The Economic Research Study researchers said there were important limitations on their research. The data they used “undersamples” poor people. That means the survey doesn’t capture enough data from low-income families to match the proportion of poor people in the general U.S. population. The limitation is especially true for the poorest residents of a community, Rahkovsky said.

Second, the study considered only food purchased in grocery stores for preparation at home. It did not include restaurant purchases.

Among other findings in the study were the following:

  • The price of food between low-access and other neighborhoods wasn’t significantly different.
  • Residents of low-access areas, no matter where they shopped, bought 4.5% less fruit, 2.7% less vegetables, and nearly 11 % less low-fat milk products.
  • Most residents of low-income, low-access communities travel farther from home to shop for food.
  • Low-income, low-access shoppers who travel outside their communities to shop tend to purchase more fruits, vegetables, fish, and poultry than residents who shopped in their low-income neighborhoods. But “these effects are small and they cannot explain large nutritional disparities observed in the population,” the report says.
  • Low incomes explained more of the difference in shopping choices than did the lack of local healthy-food choices.

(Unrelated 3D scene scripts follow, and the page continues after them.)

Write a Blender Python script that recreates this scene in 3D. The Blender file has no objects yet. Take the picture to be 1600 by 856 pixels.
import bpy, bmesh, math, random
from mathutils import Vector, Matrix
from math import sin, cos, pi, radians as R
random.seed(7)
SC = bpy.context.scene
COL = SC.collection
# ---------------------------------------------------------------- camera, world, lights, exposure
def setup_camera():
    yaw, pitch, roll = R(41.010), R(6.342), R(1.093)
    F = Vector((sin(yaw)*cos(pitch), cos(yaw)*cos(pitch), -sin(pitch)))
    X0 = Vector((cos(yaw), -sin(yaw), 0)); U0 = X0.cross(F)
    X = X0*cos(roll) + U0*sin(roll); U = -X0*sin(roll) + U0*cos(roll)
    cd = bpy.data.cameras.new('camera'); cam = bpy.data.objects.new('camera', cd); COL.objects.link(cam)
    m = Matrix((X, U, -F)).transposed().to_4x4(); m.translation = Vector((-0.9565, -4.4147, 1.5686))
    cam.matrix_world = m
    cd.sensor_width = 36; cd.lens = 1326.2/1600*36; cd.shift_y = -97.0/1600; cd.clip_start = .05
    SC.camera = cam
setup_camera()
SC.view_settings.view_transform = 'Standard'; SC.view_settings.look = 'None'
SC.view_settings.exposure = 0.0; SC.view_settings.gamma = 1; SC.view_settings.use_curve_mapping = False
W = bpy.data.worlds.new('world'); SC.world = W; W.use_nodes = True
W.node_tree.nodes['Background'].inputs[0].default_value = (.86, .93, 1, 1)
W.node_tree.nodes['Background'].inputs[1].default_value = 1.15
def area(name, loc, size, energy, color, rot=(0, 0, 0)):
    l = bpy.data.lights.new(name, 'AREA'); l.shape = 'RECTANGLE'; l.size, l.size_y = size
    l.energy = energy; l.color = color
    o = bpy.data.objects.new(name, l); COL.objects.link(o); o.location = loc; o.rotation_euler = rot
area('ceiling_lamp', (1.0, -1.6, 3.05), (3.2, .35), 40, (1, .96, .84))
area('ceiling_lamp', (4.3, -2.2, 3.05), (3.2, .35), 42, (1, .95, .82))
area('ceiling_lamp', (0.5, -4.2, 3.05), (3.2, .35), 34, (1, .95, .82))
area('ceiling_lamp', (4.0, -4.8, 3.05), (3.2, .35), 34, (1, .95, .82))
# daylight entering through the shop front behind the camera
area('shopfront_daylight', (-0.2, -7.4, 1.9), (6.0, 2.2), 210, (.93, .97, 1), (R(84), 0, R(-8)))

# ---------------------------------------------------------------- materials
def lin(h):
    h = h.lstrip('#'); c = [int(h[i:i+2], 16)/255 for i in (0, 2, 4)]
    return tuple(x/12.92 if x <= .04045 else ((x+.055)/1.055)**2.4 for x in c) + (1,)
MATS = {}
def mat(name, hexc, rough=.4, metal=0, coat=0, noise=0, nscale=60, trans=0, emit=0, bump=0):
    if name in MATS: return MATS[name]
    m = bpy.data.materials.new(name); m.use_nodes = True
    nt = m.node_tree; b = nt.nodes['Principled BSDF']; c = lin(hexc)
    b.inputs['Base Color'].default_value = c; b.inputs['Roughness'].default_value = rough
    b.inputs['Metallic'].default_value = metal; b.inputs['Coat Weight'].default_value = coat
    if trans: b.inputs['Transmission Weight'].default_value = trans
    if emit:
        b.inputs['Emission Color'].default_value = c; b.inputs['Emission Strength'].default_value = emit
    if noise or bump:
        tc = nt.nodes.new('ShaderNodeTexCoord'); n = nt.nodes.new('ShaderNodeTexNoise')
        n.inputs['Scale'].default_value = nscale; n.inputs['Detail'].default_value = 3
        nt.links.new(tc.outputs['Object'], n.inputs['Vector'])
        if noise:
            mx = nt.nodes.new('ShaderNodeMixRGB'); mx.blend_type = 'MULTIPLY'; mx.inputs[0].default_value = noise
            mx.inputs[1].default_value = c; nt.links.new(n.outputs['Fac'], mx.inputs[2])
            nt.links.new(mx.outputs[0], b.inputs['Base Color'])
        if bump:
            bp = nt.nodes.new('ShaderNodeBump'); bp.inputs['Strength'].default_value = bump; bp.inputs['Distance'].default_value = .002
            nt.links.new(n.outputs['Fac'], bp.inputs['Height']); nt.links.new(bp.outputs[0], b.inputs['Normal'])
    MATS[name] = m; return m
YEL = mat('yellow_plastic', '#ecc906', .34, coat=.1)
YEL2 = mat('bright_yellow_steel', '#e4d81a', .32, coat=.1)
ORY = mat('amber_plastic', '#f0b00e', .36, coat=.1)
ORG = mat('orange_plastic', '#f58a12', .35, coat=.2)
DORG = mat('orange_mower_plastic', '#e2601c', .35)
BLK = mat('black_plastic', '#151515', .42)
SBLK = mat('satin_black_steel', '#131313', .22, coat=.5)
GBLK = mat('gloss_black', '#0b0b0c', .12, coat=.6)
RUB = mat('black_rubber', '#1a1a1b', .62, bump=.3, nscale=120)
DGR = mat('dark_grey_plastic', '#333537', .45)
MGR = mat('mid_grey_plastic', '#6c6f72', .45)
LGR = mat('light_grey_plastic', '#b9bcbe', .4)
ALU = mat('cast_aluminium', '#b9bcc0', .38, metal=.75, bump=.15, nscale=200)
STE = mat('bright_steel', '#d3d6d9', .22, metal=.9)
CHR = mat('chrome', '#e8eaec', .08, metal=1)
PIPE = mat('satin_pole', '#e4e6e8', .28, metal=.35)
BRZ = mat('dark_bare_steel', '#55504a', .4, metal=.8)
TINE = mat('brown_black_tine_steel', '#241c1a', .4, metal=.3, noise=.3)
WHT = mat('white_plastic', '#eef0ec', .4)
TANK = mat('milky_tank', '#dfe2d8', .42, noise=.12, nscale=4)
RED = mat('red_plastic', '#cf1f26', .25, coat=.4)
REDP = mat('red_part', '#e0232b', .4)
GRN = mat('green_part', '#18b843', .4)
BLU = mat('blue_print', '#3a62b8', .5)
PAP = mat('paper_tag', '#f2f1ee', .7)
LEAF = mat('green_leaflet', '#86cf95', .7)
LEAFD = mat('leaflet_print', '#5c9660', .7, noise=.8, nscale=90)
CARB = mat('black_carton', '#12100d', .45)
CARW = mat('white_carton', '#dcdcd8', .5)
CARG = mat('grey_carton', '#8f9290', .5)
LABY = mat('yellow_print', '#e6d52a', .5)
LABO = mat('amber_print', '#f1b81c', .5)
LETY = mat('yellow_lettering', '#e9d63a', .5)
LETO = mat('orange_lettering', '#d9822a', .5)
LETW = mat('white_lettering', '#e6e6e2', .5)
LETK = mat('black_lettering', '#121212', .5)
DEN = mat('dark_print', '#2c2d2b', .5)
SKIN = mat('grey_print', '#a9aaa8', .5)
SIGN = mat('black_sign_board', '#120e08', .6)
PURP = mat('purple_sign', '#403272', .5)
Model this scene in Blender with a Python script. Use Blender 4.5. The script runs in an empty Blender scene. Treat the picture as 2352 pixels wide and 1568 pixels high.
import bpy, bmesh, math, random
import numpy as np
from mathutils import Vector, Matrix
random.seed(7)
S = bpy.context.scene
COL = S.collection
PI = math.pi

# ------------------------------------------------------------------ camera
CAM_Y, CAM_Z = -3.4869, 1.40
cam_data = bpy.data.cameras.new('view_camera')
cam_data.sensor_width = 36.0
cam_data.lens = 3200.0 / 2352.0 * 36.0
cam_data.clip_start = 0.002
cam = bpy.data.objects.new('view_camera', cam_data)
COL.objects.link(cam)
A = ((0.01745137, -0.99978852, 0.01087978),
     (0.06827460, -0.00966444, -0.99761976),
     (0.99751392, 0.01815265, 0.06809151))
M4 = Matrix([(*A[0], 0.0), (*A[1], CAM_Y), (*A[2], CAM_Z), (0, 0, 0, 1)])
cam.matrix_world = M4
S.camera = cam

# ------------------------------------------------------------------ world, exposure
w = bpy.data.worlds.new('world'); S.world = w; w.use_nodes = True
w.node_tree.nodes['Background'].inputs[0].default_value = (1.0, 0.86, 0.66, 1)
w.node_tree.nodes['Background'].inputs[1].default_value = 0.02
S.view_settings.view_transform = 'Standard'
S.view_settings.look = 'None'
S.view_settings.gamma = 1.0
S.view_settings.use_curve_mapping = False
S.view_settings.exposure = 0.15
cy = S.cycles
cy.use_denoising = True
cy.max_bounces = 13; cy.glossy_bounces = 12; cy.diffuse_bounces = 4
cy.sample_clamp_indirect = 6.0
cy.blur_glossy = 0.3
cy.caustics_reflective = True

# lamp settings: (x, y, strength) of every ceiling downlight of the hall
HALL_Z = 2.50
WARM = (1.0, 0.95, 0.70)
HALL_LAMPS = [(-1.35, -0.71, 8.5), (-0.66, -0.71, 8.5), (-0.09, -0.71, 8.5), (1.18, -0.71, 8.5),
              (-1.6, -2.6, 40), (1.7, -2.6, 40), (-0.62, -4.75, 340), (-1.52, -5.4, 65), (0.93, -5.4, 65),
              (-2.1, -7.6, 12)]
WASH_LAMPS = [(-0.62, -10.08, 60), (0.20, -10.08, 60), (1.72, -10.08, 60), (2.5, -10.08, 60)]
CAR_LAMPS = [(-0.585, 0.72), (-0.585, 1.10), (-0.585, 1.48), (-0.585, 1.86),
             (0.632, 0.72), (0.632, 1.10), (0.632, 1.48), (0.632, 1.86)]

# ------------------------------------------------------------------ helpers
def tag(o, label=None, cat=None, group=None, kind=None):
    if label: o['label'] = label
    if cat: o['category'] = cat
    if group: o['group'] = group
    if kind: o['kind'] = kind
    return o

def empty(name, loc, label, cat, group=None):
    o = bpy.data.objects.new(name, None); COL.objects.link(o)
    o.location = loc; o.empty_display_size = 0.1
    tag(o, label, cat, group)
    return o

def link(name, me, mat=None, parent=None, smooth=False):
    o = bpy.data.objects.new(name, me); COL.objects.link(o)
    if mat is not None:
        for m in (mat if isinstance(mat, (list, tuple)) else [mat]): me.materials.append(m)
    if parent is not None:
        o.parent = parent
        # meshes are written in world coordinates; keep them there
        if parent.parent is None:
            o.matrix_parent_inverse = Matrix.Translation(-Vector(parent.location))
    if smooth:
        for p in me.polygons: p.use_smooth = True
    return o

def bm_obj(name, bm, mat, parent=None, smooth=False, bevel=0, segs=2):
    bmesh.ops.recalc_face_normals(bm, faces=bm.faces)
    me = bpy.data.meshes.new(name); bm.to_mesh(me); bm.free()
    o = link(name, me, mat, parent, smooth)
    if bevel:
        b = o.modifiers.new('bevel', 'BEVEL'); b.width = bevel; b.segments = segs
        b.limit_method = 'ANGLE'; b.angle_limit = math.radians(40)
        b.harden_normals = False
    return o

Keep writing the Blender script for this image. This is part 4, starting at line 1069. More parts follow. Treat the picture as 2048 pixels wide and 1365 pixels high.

Hagey of Policylink said food access is a hot research topic. There have been 160 studies on food access in recent years, she said, and most of those studies find a relationship between access and healthy diets.

“But the good thing about [contradictory studies] it is that we get to remind people that access to nutritious food is still an important issue, that are there are more than 23 million people people out there who don’t have convenient access to healthy food,” she said.